[Begin]

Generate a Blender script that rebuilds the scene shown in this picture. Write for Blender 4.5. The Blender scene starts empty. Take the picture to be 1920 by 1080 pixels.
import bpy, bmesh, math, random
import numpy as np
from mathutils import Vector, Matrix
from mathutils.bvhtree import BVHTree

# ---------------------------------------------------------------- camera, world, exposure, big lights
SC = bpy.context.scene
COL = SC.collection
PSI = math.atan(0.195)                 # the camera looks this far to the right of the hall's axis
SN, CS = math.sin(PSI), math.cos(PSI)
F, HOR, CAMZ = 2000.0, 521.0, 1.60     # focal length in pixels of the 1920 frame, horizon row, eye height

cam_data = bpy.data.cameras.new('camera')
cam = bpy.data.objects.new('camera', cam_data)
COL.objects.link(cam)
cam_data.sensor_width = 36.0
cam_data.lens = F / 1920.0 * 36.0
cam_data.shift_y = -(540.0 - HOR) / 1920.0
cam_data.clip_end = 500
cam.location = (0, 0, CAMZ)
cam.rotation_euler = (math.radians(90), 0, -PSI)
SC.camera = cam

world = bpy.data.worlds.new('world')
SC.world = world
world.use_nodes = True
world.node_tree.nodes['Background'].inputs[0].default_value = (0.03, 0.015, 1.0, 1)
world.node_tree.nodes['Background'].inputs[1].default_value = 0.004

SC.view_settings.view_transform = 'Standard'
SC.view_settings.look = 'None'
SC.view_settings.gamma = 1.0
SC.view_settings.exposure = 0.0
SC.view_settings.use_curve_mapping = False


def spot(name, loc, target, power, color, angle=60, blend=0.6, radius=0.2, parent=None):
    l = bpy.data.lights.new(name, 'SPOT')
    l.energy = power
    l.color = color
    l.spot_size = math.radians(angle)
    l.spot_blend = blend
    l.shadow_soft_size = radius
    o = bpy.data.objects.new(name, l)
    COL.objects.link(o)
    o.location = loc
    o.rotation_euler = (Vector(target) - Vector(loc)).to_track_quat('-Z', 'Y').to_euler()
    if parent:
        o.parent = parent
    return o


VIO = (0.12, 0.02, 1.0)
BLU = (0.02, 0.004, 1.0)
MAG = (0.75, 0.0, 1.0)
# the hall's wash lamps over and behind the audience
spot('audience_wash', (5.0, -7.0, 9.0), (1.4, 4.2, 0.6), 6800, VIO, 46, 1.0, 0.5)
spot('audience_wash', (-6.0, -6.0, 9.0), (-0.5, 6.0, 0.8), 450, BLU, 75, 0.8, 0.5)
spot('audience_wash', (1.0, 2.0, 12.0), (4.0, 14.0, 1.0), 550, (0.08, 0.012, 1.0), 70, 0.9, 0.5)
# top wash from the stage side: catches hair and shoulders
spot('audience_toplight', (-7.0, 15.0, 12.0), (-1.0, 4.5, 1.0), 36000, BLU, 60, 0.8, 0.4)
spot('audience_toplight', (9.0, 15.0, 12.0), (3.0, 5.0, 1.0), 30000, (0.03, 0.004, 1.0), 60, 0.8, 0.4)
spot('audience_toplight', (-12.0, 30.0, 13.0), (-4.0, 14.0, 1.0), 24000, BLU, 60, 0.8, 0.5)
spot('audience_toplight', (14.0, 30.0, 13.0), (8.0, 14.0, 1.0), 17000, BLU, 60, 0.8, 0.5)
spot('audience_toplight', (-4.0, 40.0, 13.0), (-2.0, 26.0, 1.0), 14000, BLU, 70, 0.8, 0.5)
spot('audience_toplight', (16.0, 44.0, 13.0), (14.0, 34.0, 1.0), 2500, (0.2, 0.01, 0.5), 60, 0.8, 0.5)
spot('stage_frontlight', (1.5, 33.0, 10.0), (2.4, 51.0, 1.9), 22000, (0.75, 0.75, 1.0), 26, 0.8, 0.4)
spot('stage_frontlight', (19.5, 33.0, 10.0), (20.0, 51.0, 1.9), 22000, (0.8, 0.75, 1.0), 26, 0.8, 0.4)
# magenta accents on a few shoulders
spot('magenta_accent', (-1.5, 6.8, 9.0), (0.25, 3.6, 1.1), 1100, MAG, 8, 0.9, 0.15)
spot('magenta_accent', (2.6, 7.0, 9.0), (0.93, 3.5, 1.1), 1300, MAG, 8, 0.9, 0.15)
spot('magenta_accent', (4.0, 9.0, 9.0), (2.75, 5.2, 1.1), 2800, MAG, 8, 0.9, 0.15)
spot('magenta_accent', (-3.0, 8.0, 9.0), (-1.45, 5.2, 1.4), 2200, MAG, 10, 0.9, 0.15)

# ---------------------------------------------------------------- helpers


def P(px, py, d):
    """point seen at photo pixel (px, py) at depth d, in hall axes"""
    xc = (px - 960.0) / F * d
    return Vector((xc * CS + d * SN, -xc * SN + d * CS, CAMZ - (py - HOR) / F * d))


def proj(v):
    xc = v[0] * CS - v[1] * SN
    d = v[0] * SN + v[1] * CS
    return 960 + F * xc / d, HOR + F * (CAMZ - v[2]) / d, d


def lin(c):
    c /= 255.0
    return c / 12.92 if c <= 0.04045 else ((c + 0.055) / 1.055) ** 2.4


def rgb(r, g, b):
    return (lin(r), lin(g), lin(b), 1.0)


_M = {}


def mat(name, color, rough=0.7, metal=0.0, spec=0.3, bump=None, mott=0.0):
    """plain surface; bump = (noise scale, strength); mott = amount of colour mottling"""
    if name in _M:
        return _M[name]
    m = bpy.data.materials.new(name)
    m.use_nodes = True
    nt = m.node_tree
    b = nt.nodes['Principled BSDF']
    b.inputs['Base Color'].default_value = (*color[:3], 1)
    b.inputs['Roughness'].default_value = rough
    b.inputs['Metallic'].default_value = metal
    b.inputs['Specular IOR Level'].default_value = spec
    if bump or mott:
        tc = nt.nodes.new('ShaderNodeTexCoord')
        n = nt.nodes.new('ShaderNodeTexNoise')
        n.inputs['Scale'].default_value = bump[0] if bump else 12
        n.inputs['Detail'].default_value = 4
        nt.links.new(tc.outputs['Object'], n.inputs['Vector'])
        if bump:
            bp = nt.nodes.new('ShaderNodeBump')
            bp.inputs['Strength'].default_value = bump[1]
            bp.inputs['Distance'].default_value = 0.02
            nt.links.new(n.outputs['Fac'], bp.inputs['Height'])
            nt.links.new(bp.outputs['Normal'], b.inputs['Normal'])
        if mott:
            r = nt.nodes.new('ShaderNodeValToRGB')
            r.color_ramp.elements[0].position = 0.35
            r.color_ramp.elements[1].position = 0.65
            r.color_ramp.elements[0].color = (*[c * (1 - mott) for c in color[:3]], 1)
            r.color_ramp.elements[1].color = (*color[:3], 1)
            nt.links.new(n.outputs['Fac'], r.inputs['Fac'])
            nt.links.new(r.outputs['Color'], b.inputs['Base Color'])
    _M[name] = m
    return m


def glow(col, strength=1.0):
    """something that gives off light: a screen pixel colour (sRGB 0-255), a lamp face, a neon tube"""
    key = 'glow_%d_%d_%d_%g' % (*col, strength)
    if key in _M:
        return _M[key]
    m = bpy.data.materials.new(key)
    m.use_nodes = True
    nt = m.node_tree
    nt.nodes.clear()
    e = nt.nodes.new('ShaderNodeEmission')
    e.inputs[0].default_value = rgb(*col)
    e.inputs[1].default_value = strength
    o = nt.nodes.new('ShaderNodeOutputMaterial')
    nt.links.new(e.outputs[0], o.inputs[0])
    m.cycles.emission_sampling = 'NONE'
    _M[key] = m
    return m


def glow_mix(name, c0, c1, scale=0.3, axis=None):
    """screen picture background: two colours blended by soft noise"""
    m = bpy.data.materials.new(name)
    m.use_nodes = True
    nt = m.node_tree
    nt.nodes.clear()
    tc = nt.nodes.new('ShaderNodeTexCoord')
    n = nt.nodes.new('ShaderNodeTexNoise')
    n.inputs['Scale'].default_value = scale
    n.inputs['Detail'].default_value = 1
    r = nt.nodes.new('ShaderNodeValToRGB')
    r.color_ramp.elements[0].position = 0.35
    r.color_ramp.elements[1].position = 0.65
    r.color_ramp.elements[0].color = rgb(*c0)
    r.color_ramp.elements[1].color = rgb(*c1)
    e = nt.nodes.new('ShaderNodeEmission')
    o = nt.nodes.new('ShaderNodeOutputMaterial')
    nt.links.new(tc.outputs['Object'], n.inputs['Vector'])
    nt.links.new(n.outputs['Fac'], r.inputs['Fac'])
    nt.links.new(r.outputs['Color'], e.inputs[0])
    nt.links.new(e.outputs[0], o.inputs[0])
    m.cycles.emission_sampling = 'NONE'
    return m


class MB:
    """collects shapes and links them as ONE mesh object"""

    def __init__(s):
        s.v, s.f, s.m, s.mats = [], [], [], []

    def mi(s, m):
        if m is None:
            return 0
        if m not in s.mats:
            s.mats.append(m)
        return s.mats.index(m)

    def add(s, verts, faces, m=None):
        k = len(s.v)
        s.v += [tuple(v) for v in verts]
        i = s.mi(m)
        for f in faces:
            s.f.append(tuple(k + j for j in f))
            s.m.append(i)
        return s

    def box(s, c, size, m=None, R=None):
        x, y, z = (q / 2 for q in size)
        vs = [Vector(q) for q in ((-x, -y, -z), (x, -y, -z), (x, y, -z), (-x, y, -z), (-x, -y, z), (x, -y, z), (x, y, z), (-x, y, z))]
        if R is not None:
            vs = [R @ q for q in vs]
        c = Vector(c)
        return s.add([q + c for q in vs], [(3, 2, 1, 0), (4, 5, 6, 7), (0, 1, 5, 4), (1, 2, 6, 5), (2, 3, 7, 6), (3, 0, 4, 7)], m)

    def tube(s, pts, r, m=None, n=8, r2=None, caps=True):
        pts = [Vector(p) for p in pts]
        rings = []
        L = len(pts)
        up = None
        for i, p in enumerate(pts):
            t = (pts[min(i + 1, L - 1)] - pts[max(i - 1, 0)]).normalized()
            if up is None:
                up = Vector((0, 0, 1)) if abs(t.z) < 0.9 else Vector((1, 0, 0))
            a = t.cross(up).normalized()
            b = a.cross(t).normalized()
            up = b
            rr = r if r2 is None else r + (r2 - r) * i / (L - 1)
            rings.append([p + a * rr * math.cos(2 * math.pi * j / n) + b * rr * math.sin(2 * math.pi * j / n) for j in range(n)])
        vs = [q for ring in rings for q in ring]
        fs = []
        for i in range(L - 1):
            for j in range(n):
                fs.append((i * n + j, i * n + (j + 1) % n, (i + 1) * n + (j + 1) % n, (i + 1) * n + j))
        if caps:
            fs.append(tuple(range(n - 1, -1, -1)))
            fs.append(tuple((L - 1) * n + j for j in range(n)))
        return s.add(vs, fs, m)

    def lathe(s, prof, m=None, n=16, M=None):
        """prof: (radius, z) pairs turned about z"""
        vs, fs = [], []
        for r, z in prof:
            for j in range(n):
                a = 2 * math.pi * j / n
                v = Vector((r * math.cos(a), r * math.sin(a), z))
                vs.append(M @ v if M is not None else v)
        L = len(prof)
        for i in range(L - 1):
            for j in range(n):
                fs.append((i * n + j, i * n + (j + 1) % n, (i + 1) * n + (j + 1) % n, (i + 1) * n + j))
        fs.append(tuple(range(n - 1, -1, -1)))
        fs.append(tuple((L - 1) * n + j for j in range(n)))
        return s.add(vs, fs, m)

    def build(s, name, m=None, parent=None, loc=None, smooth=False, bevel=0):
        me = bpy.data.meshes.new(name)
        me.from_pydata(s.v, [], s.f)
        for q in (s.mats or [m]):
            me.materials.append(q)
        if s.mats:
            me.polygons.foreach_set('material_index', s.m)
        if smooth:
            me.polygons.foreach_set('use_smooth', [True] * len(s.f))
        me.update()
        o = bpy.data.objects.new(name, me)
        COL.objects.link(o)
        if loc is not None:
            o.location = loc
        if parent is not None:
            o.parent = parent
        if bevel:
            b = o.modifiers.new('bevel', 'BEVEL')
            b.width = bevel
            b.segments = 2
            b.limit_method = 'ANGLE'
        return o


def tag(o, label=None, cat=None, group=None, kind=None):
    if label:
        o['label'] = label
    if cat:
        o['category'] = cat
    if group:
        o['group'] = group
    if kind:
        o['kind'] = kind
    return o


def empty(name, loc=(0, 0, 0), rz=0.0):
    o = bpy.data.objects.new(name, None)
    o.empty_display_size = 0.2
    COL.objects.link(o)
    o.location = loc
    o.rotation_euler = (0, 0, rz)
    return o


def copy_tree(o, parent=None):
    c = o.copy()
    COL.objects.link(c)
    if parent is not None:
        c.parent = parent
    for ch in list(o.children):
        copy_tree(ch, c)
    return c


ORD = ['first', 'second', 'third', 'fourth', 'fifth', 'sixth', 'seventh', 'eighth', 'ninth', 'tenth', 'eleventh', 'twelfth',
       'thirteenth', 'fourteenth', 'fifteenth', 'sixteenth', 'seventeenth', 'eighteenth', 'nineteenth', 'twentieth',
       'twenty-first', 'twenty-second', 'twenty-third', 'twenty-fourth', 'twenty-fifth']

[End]

To do: Begin with the first line of the listing and copy exactly through the line that contains "F, HOR, CAMZ", please, keeping both ends and leaving out everything after.

Response to the task:
Generate a Blender script that rebuilds the scene shown in this picture. Write for Blender 4.5. The Blender scene starts empty. Take the picture to be 1920 by 1080 pixels.
import bpy, bmesh, math, random
import numpy as np
from mathutils import Vector, Matrix
from mathutils.bvhtree import BVHTree

# ---------------------------------------------------------------- camera, world, exposure, big lights
SC = bpy.context.scene
COL = SC.collection
PSI = math.atan(0.195)                 # the camera looks this far to the right of the hall's axis
SN, CS = math.sin(PSI), math.cos(PSI)
F, HOR, CAMZ = 2000.0, 521.0, 1.60     # focal length in pixels of the 1920 frame, horizon row, eye height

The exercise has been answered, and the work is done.